## Task details
Extract the complete listing and repeat it word for word.

## Given information
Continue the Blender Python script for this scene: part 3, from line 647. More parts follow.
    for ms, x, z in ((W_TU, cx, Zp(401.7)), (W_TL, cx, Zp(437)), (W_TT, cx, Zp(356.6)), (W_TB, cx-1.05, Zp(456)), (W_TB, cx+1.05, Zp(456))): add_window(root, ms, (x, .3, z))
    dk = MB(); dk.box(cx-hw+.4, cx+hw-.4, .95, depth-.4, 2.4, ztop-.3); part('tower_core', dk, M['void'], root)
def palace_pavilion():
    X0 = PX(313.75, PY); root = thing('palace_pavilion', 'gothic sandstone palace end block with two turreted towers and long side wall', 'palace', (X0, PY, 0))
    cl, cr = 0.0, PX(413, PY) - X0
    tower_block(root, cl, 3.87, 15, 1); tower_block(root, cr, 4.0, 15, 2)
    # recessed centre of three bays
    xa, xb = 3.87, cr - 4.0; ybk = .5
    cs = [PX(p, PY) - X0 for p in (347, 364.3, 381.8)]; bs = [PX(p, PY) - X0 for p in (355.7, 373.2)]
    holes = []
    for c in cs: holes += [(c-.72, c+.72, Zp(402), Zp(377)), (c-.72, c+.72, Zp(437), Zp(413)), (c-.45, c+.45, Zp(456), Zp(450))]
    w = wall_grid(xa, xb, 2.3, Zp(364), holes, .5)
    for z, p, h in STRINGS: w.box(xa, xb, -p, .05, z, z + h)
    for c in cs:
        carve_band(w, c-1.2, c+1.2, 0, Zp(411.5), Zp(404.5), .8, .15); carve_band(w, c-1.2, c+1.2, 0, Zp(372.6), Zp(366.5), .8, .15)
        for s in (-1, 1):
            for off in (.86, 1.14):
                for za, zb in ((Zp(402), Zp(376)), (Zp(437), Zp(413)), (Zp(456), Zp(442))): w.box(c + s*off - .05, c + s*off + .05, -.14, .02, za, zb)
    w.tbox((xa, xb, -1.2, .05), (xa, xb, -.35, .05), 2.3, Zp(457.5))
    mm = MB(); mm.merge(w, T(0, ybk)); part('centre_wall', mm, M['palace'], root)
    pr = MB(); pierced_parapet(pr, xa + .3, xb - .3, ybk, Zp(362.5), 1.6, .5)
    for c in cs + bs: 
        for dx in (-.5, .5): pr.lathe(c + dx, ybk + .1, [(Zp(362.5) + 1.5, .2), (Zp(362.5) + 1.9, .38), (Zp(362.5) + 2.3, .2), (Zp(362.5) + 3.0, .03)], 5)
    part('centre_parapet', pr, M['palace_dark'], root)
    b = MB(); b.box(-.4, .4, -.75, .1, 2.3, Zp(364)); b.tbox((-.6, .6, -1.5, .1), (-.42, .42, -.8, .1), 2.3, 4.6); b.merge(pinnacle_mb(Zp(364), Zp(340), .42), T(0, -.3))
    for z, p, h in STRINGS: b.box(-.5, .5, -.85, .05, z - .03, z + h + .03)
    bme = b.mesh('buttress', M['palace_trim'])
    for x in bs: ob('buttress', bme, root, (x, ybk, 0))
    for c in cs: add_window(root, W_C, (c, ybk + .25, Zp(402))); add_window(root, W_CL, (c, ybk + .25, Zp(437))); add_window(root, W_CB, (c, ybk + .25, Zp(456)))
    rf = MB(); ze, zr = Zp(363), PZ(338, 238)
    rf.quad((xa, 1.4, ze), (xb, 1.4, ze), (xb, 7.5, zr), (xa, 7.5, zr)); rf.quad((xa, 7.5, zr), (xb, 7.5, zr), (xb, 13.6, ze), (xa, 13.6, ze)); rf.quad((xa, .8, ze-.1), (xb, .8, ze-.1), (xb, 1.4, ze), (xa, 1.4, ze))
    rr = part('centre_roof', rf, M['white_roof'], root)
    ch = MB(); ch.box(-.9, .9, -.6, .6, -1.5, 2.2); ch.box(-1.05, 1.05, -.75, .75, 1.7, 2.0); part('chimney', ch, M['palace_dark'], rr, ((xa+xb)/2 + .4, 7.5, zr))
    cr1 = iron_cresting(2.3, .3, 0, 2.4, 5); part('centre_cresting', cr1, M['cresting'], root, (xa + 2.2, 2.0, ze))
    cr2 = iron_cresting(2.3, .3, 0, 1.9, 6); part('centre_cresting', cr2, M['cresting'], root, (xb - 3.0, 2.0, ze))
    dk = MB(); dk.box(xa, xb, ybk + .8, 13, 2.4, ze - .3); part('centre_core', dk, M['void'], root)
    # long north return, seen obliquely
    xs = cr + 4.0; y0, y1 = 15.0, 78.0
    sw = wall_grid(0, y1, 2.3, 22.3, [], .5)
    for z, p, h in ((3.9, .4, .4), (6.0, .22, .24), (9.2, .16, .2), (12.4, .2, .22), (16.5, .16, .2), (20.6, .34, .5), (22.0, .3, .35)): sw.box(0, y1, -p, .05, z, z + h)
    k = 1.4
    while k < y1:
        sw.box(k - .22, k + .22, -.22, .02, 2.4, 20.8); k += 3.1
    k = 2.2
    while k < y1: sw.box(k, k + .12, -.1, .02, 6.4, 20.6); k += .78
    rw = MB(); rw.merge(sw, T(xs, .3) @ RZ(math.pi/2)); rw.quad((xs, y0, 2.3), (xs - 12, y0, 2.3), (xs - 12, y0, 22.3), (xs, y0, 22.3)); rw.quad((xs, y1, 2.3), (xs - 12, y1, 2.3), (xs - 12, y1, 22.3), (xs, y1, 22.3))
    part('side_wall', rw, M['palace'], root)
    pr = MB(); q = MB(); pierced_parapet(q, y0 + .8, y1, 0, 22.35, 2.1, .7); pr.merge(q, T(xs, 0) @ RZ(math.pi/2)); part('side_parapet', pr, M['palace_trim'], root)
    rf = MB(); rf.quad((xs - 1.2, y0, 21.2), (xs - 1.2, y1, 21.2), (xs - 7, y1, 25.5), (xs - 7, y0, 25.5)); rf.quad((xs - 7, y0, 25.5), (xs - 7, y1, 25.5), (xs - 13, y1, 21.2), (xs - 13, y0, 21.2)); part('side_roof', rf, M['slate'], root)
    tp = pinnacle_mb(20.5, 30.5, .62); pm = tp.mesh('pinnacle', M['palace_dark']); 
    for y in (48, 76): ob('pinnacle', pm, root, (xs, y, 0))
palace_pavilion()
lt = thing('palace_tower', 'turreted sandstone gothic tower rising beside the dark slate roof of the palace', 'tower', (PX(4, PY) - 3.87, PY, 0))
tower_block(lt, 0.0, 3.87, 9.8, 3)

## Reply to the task
Continue the Blender Python script for this scene: part 3, from line 647. More parts follow.
    for ms, x, z in ((W_TU, cx, Zp(401.7)), (W_TL, cx, Zp(437)), (W_TT, cx, Zp(356.6)), (W_TB, cx-1.05, Zp(456)), (W_TB, cx+1.05, Zp(456))): add_window(root, ms, (x, .3, z))
    dk = MB(); dk.box(cx-hw+.4, cx+hw-.4, .95, depth-.4, 2.4, ztop-.3); part('tower_core', dk, M['void'], root)
def palace_pavilion():
    X0 = PX(313.75, PY); root = thing('palace_pavilion', 'gothic sandstone palace end block with two turreted towers and long side wall', 'palace', (X0, PY, 0))
    cl, cr = 0.0, PX(413, PY) - X0
    tower_block(root, cl, 3.87, 15, 1); tower_block(root, cr, 4.0, 15, 2)
    # recessed centre of three bays
    xa, xb = 3.87, cr - 4.0; ybk = .5
    cs = [PX(p, PY) - X0 for p in (347, 364.3, 381.8)]; bs = [PX(p, PY) - X0 for p in (355.7, 373.2)]
    holes = []
    for c in cs: holes += [(c-.72, c+.72, Zp(402), Zp(377)), (c-.72, c+.72, Zp(437), Zp(413)), (c-.45, c+.45, Zp(456), Zp(450))]
    w = wall_grid(xa, xb, 2.3, Zp(364), holes, .5)
    for z, p, h in STRINGS: w.box(xa, xb, -p, .05, z, z + h)
    for c in cs:
        carve_band(w, c-1.2, c+1.2, 0, Zp(411.5), Zp(404.5), .8, .15); carve_band(w, c-1.2, c+1.2, 0, Zp(372.6), Zp(366.5), .8, .15)
        for s in (-1, 1):
            for off in (.86, 1.14):
                for za, zb in ((Zp(402), Zp(376)), (Zp(437), Zp(413)), (Zp(456), Zp(442))): w.box(c + s*off - .05, c + s*off + .05, -.14, .02, za, zb)
    w.tbox((xa, xb, -1.2, .05), (xa, xb, -.35, .05), 2.3, Zp(457.5))
    mm = MB(); mm.merge(w, T(0, ybk)); part('centre_wall', mm, M['palace'], root)
    pr = MB(); pierced_parapet(pr, xa + .3, xb - .3, ybk, Zp(362.5), 1.6, .5)
    for c in cs + bs: 
        for dx in (-.5, .5): pr.lathe(c + dx, ybk + .1, [(Zp(362.5) + 1.5, .2), (Zp(362.5) + 1.9, .38), (Zp(362.5) + 2.3, .2), (Zp(362.5) + 3.0, .03)], 5)
    part('centre_parapet', pr, M['palace_dark'], root)
    b = MB(); b.box(-.4, .4, -.75, .1, 2.3, Zp(364)); b.tbox((-.6, .6, -1.5, .1), (-.42, .42, -.8, .1), 2.3, 4.6); b.merge(pinnacle_mb(Zp(364), Zp(340), .42), T(0, -.3))
    for z, p, h in STRINGS: b.box(-.5, .5, -.85, .05, z - .03, z + h + .03)
    bme = b.mesh('buttress', M['palace_trim'])
    for x in bs: ob('buttress', bme, root, (x, ybk, 0))
    for c in cs: add_window(root, W_C, (c, ybk + .25, Zp(402))); add_window(root, W_CL, (c, ybk + .25, Zp(437))); add_window(root, W_CB, (c, ybk + .25, Zp(456)))
    rf = MB(); ze, zr = Zp(363), PZ(338, 238)
    rf.quad((xa, 1.4, ze), (xb, 1.4, ze), (xb, 7.5, zr), (xa, 7.5, zr)); rf.quad((xa, 7.5, zr), (xb, 7.5, zr), (xb, 13.6, ze), (xa, 13.6, ze)); rf.quad((xa, .8, ze-.1), (xb, .8, ze-.1), (xb, 1.4, ze), (xa, 1.4, ze))
    rr = part('centre_roof', rf, M['white_roof'], root)
    ch = MB(); ch.box(-.9, .9, -.6, .6, -1.5, 2.2); ch.box(-1.05, 1.05, -.75, .75, 1.7, 2.0); part('chimney', ch, M['palace_dark'], rr, ((xa+xb)/2 + .4, 7.5, zr))
    cr1 = iron_cresting(2.3, .3, 0, 2.4, 5); part('centre_cresting', cr1, M['cresting'], root, (xa + 2.2, 2.0, ze))
    cr2 = iron_cresting(2.3, .3, 0, 1.9, 6); part('centre_cresting', cr2, M['cresting'], root, (xb - 3.0, 2.0, ze))
    dk = MB(); dk.box(xa, xb, ybk + .8, 13, 2.4, ze - .3); part('centre_core', dk, M['void'], root)
    # long north return, seen obliquely
    xs = cr + 4.0; y0, y1 = 15.0, 78.0
    sw = wall_grid(0, y1, 2.3, 22.3, [], .5)
    for z, p, h in ((3.9, .4, .4), (6.0, .22, .24), (9.2, .16, .2), (12.4, .2, .22), (16.5, .16, .2), (20.6, .34, .5), (22.0, .3, .35)): sw.box(0, y1, -p, .05, z, z + h)
    k = 1.4
    while k < y1:
        sw.box(k - .22, k + .22, -.22, .02, 2.4, 20.8); k += 3.1
    k = 2.2
    while k < y1: sw.box(k, k + .12, -.1, .02, 6.4, 20.6); k += .78
    rw = MB(); rw.merge(sw, T(xs, .3) @ RZ(math.pi/2)); rw.quad((xs, y0, 2.3), (xs - 12, y0, 2.3), (xs - 12, y0, 22.3), (xs, y0, 22.3)); rw.quad((xs, y1, 2.3), (xs - 12, y1, 2.3), (xs - 12, y1, 22.3), (xs, y1, 22.3))
    part('side_wall', rw, M['palace'], root)
    pr = MB(); q = MB(); pierced_parapet(q, y0 + .8, y1, 0, 22.35, 2.1, .7); pr.merge(q, T(xs, 0) @ RZ(math.pi/2)); part('side_parapet', pr, M['palace_trim'], root)
    rf = MB(); rf.quad((xs - 1.2, y0, 21.2), (xs - 1.2, y1, 21.2), (xs - 7, y1, 25.5), (xs - 7, y0, 25.5)); rf.quad((xs - 7, y0, 25.5), (xs - 7, y1, 25.5), (xs - 13, y1, 21.2), (xs - 13, y0, 21.2)); part('side_roof', rf, M['slate'], root)
    tp = pinnacle_mb(20.5, 30.5, .62); pm = tp.mesh('pinnacle', M['palace_dark']); 
    for y in (48, 76): ob('pinnacle', pm, root, (xs, y, 0))
palace_pavilion()
lt = thing('palace_tower', 'turreted sandstone gothic tower rising beside the dark slate roof of the palace', 'tower', (PX(4, PY) - 3.87, PY, 0))
tower_block(lt, 0.0, 3.87, 9.8, 3)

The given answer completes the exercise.